We drive to the store. She wants to ride in a motorized wheel chair when we get there. She laughs and wheels down the aisles at break-neck speed.

After we check out, she heads her vehicle toward the car. She looks at me with a cute little twinkle in her eye. "Now you have to drive this back into the store." She laughs. 

Too late, I know this was a set-up. I've never driven one of these carts before, and I don't want to now, but I have no choice. She climbs out and I climb in. I press the handle and move out.
She laughs. "Drive careful, Miss Christy."
I shake my head. I am so gullible.

We drive toward home, and she tells me she needs to go down town.
"What for?" I ask.
"Because my friend is giving me some drugs."
I quiz her and the whole story comes out. She called a friend yesterday, and he went to his VA doctor and got some pain meds for her. She wants me to take her to pick them up.

So, not only was driving the cart a set up, but coming to the store was a ploy to get me to take her for drugs.
"That's illegal," I say. "I can't become your drug runner."
At this she bursts out laughing. "Miss Christy, the drug runner." She laughs and laughs. "Wait till I tell my sister." (Ms. Truck driver she means.)
I can't run drugs! Goodness!

We go to Taco Bell instead. (She's in a different dress because we've done Taco Bell a couple of times.)

So Sally struggles along—cleverly manipulating others. She's working to become independent, working to recover her strength, working to gain a testimony and find joy in her existence.

Have I made a difference in her life? I don't know about that, but she's made a difference in mine. My capacity to love others has increased. With all her faults, I do find her adorable, and she feels the same about me.
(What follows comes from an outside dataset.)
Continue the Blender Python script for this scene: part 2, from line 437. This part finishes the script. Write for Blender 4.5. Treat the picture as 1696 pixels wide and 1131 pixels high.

Two people who are so very different, yet so very much the same, find joy in being together. Isn't that what the gospel and life are all about?


  1. Kristy, that was special And it really hits home around here. We are all struggling with the same things as Sally. It just looks different.

  2. Amen - Very different, yet very much the same. I have a very close friend who is always asking me "How did we get to be friends in the first place? We have nothing in common." And then we come up with all the things we do have in common, like the fact that we are both moms who love our children and consider chocolate a food group. I love her with all my heart even though she thinks my religion is a little strange. She always stands up for me though, when someone else bashes the Church.

  3. I wonder what it will be like when our unique friends here meet us on the other side. I suspect we will all be laughing. At least I hope so.